O caso do deputado, segundo o professor, apresenta um ponto de inflexão na democracia brasileira e é um exemplo do paradoxo da tolerância, de Karl Popper – no qual uma sociedade ilimitadamente tolerante traga em si indivíduos contra esta própria tolerância. "Talvez por isso que a Lei esteja sendo utilizada mais agora do que em outros momentos", disse o professor. "É o momento que as instituições precisam dar uma resposta, à luz dos valores e princípios democráticos da Constituição."

O professor da UERJ (Universidade do Estado do Rio de Janeiro) e da FGV (Fundação Getúlio Vargas), Davi Tangerino, explica que a aplicação da LSN ao caso do deputado se dá por conta da sua redação aberta. "A Lei foi feita com cabeça de militar, mas existem previsões genéricas o suficiente para enquadrar a fala do deputado", disse.

Em sua visão, o Judiciário passa a agir por consequência de outro fenômeno – da passividade do Legislativo em reprimir tais discursos extremistas. "A crise sinaliza que o Parlamento tem que levar a sério a quebra de decoro. Se ele está com medo que amanhã ou depois outro deputado seja enquadrado na mesma lei, que então faça a lição de casa, e o Judiciário irá recuar", afirmou Tangerino. 

Tal descompasso em impedir discursos como o do deputado geraram situações raras, como o consenso dos ministros em referendar a prisão. "Isso, lá [na Suprema Corte], não é comum."

O advogado criminalista e sócio do Boaventura Turbay Advogados, Thiago Turbay, acrescenta que o texto é condizente com uma ordem autoritária de manutenção do establishment, buscando castrar liberdades individuais. "É um arremedo normativo mal engendrado, que produz idiossincrasias favoráveis às perseguições políticas e aniquilação de supostos inimigos, reais ou imaginários", comentou o criminalista.

Turbay argumenta, no entanto, que o discurso do deputado promove uma ruptura indefensável. "Não há nada de democrático na sua expressão, tampouco, a resposta estatal me parece inconstitucional ou deslegitimada democraticamente, ainda que seja possível discorrer sobre os fundamentos jurídicos da prisão", disse.

Tangerino reconhece que há custos na aplicação de uma lei que carrega um peso tão retrógrado quanto esta, e defende uma nova redação. "Não é uma aplicação, digamos, fácil e direta.
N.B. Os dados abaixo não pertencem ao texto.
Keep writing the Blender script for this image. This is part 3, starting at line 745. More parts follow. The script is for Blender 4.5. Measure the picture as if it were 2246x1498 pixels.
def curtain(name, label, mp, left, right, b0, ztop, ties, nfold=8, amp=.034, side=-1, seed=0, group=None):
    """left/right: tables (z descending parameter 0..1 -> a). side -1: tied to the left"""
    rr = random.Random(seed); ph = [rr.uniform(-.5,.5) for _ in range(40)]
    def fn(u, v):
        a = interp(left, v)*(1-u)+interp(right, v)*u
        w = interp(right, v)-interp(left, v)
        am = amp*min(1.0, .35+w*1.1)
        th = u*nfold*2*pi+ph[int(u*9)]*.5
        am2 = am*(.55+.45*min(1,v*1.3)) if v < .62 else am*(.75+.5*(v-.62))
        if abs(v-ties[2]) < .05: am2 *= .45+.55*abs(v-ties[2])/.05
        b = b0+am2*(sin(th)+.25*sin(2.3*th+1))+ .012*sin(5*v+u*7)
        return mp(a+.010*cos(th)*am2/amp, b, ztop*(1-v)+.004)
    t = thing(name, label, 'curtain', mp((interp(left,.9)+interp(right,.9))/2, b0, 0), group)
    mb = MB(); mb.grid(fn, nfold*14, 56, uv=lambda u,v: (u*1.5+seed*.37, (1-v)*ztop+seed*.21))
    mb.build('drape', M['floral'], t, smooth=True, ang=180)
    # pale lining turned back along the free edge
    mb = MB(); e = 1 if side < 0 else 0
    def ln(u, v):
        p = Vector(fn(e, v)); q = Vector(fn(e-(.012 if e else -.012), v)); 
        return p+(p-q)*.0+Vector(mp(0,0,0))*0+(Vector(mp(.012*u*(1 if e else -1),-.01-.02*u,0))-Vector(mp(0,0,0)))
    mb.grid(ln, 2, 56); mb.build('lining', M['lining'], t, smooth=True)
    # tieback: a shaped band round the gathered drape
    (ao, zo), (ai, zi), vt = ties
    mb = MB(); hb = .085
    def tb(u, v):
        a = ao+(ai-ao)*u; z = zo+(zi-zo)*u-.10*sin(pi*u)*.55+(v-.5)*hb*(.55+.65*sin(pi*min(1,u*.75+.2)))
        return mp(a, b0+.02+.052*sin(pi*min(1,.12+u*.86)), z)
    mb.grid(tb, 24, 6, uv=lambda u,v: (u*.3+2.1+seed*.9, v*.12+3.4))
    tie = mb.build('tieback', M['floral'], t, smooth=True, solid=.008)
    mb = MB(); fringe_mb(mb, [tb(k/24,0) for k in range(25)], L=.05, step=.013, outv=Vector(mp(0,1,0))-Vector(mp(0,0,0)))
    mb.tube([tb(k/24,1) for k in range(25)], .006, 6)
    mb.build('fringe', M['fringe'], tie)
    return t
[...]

O melhor seria que tivéssemos uma nova Lei de Segurança Nacional, inspirada em valores democráticas da Constituição e que punisse este tipo de comportamento". 

Já Adriano tem outra saída. "Nenhuma lei é suficientemente má enquanto existem bons juízes", pondera o professor, se valendo de um antigo provérbio do direito. "E quem são os bons juizes? São aqueles que seguem o espírito da Constituição. É preciso interpretar esta Lei à luz da Constituição."